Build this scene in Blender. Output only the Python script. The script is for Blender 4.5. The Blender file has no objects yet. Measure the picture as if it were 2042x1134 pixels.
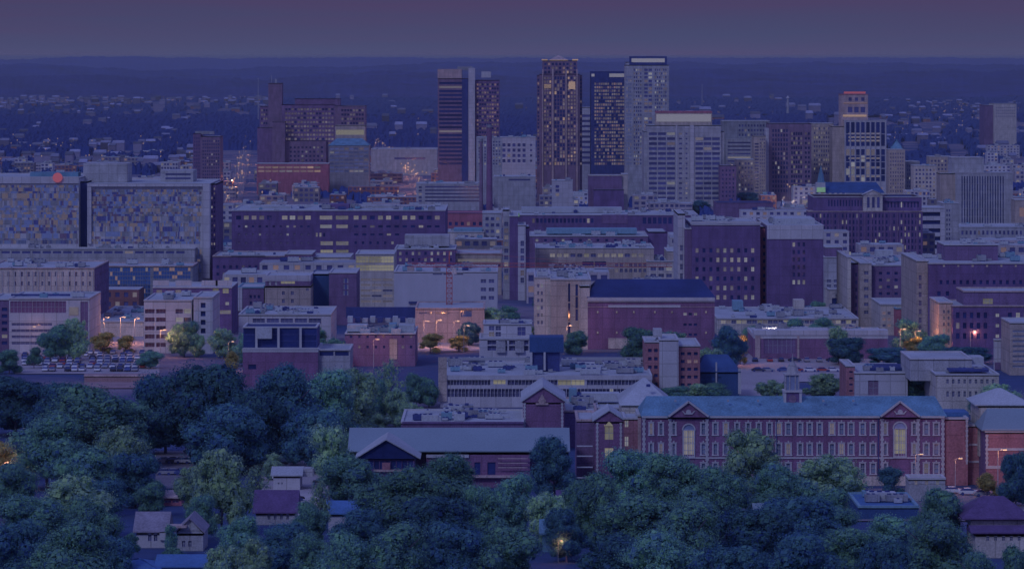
import bpy, math, random
from mathutils import Vector, noise, Matrix
random.seed(7)
sc = bpy.context.scene
C = sc.collection
PI = math.pi
# ------------------------------------------------------------------ camera
F = 7200.0; W = 2042.0; HORIZ = 112.0; HC = 170.0
cam_d = bpy.data.cameras.new('camera'); cam = bpy.data.objects.new('camera', cam_d); C.objects.link(cam)
cam.location = (0, 0, HC); cam.rotation_euler = (PI/2, 0, 0)
cam_d.sensor_width = 36; cam_d.lens = F*36/W
cam_d.shift_y = -(567-HORIZ)/W
cam_d.clip_start = 5; cam_d.clip_end = 120000
sc.camera = cam
# ------------------------------------------------------------------ world: dusk sky
SKY_LOW = (.070, .078, .176); SKY_TOP = (.100, .140, .45)
w = bpy.data.worlds.new('World'); sc.world = w; w.use_nodes = True
nt = w.node_tree; nt.nodes.clear()
def N(t, ty, **k):
    n = t.nodes.new(ty)
    for a, b in k.items(): setattr(n, a, b)
    return n
out = N(nt, 'ShaderNodeOutputWorld'); bg = N(nt, 'ShaderNodeBackground')
tc = N(nt, 'ShaderNodeTexCoord'); sx = N(nt, 'ShaderNodeSeparateXYZ')
nt.links.new(tc.outputs['Generated'], sx.inputs[0])
rmp = N(nt, 'ShaderNodeValToRGB'); nt.links.new(sx.outputs['Z'], rmp.inputs[0])
cr = rmp.color_ramp
cr.elements[0].position = 0.0; cr.elements[0].color = (*SKY_LOW, 1)
cr.elements[1].position = 1.0; cr.elements[1].color = (*SKY_TOP, 1)
for p_, c_ in ((.0012, (.067, .075, .170)), (.006, (.060, .068, .156)), (.010, (.060, .062, .146)), (.0152, (.062, .055, .134)), (.05, (.08, .08, .19)), (.30, (.092, .122, .36))):
    e = cr.elements.new(p_); e.color = (*c_, 1)
mp = N(nt, 'ShaderNodeMapping'); mp.inputs['Scale'].default_value = (5, 5, 120)
nt.links.new(tc.outputs['Generated'], mp.inputs[0])
nz = N(nt, 'ShaderNodeTexNoise'); nz.inputs['Scale'].default_value = 1.6; nz.inputs['Detail'].default_value = 5
nt.links.new(mp.outputs[0], nz.inputs[0])
mr = N(nt, 'ShaderNodeMapRange'); mr.inputs[1].default_value = .35; mr.inputs[2].default_value = .68
nt.links.new(nz.outputs[0], mr.inputs[0])
mx = N(nt, 'ShaderNodeMix', data_type='RGBA', blend_type='MULTIPLY'); mx.inputs[7].default_value = (1.16, .93, .96, 1)
nt.links.new(mr.outputs[0], mx.inputs[0]); nt.links.new(rmp.outputs[0], mx.inputs[6])
nt.links.new(mx.outputs[2], bg.inputs[0]); bg.inputs[1].default_value = 1.0
nt.links.new(bg.outputs[0], out.inputs[0])
# ------------------------------------------------------------------ low soft sun (after-glow from the left behind)
sd = bpy.data.lights.new('sun', 'SUN'); so = bpy.data.objects.new('sun', sd); C.objects.link(so)
sd.energy = 0.60; sd.angle = math.radians(12); sd.color = (.64, .70, 1.0)
so.rotation_euler = Vector((.42, .70, -.66)).to_track_quat('-Z', 'Y').to_euler()
so.location = (0, 0, 400)
sc.view_settings.view_transform = 'Standard'; sc.view_settings.look = 'None'
sc.view_settings.exposure = 0; sc.view_settings.gamma = 1
sc.cycles.volume_bounces = 0; sc.cycles.max_bounces = 6; sc.cycles.diffuse_bounces = 4
sc.cycles.use_denoising = True; sc.cycles.use_light_tree = True
sc.cycles.sample_clamp_indirect = 1.5; sc.cycles.transparent_max_bounces = 8
# ------------------------------------------------------------------ terrain profile and pixel helpers
KN = [(0, 25), (100, 50), (200, 68), (300, 77), (400, 81), (500, 84), (600, 86.5), (700, 90), (800, 93), (1000, 97), (1200, 100), (1600, 107), (2250, 120),
      (3400, 135), (5800, 150), (9000, 158), (14000, 165), (60000, 170)]
def drop(y):
    if y <= 0: return 25
    for (a, da), (b, db) in zip(KN, KN[1:]):
        if y <= b: return da+(db-da)*(y-a)/(b-a)
    return 170
def gz(y): return HC-drop(y)
def Yof(py):          # depth at which the ground shows at image row py
    lo, hi = 300, 20000
    for _ in range(50):
        m = (lo+hi)/2
        if HORIZ+F*drop(m)/m > py: lo = m
        else: hi = m
    return lo
def X(px, Y): return (px-W/2)*Y/F
def Z(py, Y): return HC-(py-HORIZ)*Y/F
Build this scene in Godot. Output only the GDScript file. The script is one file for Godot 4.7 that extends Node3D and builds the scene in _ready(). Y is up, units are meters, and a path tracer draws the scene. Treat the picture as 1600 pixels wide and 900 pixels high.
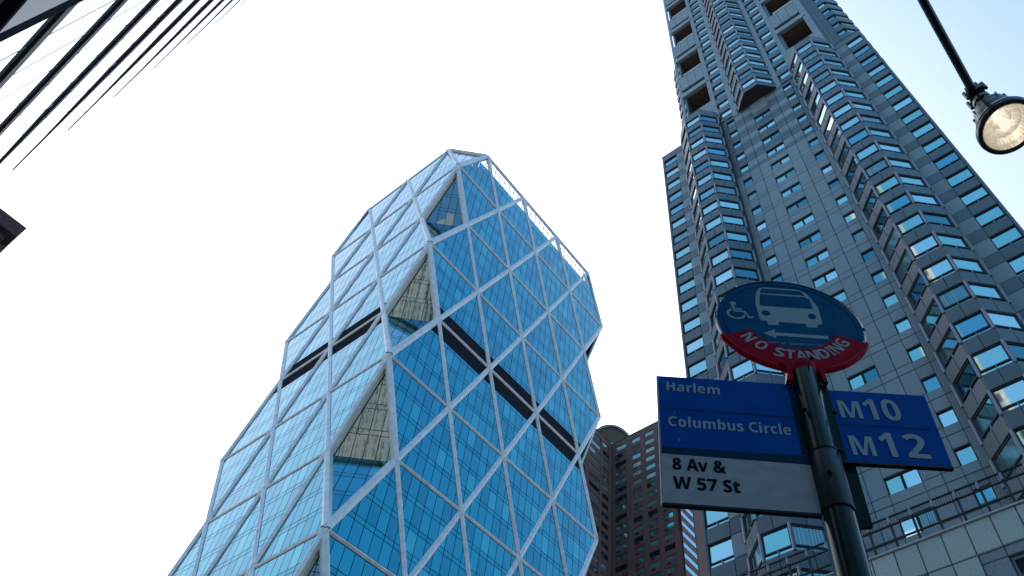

□ □ □

> [Task]: Transcribe all the lines above exactly, apart from the pictures.

> [Exercise result]:
Build this scene in Blender. Output only the Python script. The script is for Blender 4.5. The Blender file has no objects yet. Measure the picture as if it were 2042x1134 pixels.
import bpy, math, random
from mathutils import Vector, noise, Matrix
random.seed(7)
sc = bpy.context.scene
C = sc.collection
PI = math.pi
# ------------------------------------------------------------------ camera
F = 7200.0; W = 2042.0; HORIZ = 112.0; HC = 170.0
cam_d = bpy.data.cameras.new('camera'); cam = bpy.data.objects.new('camera', cam_d); C.objects.link(cam)
cam.location = (0, 0, HC); cam.rotation_euler = (PI/2, 0, 0)
cam_d.sensor_width = 36; cam_d.lens = F*36/W
cam_d.shift_y = -(567-HORIZ)/W
cam_d.clip_start = 5; cam_d.clip_end = 120000
sc.camera = cam
# ------------------------------------------------------------------ world: dusk sky
SKY_LOW = (.070, .078, .176); SKY_TOP = (.100, .140, .45)
w = bpy.data.worlds.new('World'); sc.world = w; w.use_nodes = True
nt = w.node_tree; nt.nodes.clear()
def N(t, ty, **k):
    n = t.nodes.new(ty)
    for a, b in k.items(): setattr(n, a, b)
    return n
out = N(nt, 'ShaderNodeOutputWorld'); bg = N(nt, 'ShaderNodeBackground')
tc = N(nt, 'ShaderNodeTexCoord'); sx = N(nt, 'ShaderNodeSeparateXYZ')
nt.links.new(tc.outputs['Generated'], sx.inputs[0])
rmp = N(nt, 'ShaderNodeValToRGB'); nt.links.new(sx.outputs['Z'], rmp.inputs[0])
cr = rmp.color_ramp
cr.elements[0].position = 0.0; cr.elements[0].color = (*SKY_LOW, 1)
cr.elements[1].position = 1.0; cr.elements[1].color = (*SKY_TOP, 1)
for p_, c_ in ((.0012, (.067, .075, .170)), (.006, (.060, .068, .156)), (.010, (.060, .062, .146)), (.0152, (.062, .055, .134)), (.05, (.08, .08, .19)), (.30, (.092, .122, .36))):
    e = cr.elements.new(p_); e.color = (*c_, 1)
mp = N(nt, 'ShaderNodeMapping'); mp.inputs['Scale'].default_value = (5, 5, 120)
nt.links.new(tc.outputs['Generated'], mp.inputs[0])
nz = N(nt, 'ShaderNodeTexNoise'); nz.inputs['Scale'].default_value = 1.6; nz.inputs['Detail'].default_value = 5
nt.links.new(mp.outputs[0], nz.inputs[0])
mr = N(nt, 'ShaderNodeMapRange'); mr.inputs[1].default_value = .35; mr.inputs[2].default_value = .68
nt.links.new(nz.outputs[0], mr.inputs[0])
mx = N(nt, 'ShaderNodeMix', data_type='RGBA', blend_type='MULTIPLY'); mx.inputs[7].default_value = (1.16, .93, .96, 1)
nt.links.new(mr.outputs[0], mx.inputs[0]); nt.links.new(rmp.outputs[0], mx.inputs[6])
nt.links.new(mx.outputs[2], bg.inputs[0]); bg.inputs[1].default_value = 1.0
nt.links.new(bg.outputs[0], out.inputs[0])
# ------------------------------------------------------------------ low soft sun (after-glow from the left behind)
sd = bpy.data.lights.new('sun', 'SUN'); so = bpy.data.objects.new('sun', sd); C.objects.link(so)
sd.energy = 0.60; sd.angle = math.radians(12); sd.color = (.64, .70, 1.0)
so.rotation_euler = Vector((.42, .70, -.66)).to_track_quat('-Z', 'Y').to_euler()
so.location = (0, 0, 400)
sc.view_settings.view_transform = 'Standard'; sc.view_settings.look = 'None'
sc.view_settings.exposure = 0; sc.view_settings.gamma = 1
sc.cycles.volume_bounces = 0; sc.cycles.max_bounces = 6; sc.cycles.diffuse_bounces = 4
sc.cycles.use_denoising = True; sc.cycles.use_light_tree = True
sc.cycles.sample_clamp_indirect = 1.5; sc.cycles.transparent_max_bounces = 8
# ------------------------------------------------------------------ terrain profile and pixel helpers
KN = [(0, 25), (100, 50), (200, 68), (300, 77), (400, 81), (500, 84), (600, 86.5), (700, 90), (800, 93), (1000, 97), (1200, 100), (1600, 107), (2250, 120),
      (3400, 135), (5800, 150), (9000, 158), (14000, 165), (60000, 170)]
def drop(y):
    if y <= 0: return 25
    for (a, da), (b, db) in zip(KN, KN[1:]):
        if y <= b: return da+(db-da)*(y-a)/(b-a)
    return 170
def gz(y): return HC-drop(y)
def Yof(py):          # depth at which the ground shows at image row py
    lo, hi = 300, 20000
    for _ in range(50):
        m = (lo+hi)/2
        if HORIZ+F*drop(m)/m > py: lo = m
        else: hi = m
    return lo
def X(px, Y): return (px-W/2)*Y/F
def Z(py, Y): return HC-(py-HORIZ)*Y/F
Build this scene in Godot. Output only the GDScript file. The script is one file for Godot 4.7 that extends Node3D and builds the scene in _ready(). Y is up, units are meters, and a path tracer draws the scene. Treat the picture as 1600 pixels wide and 900 pixels high.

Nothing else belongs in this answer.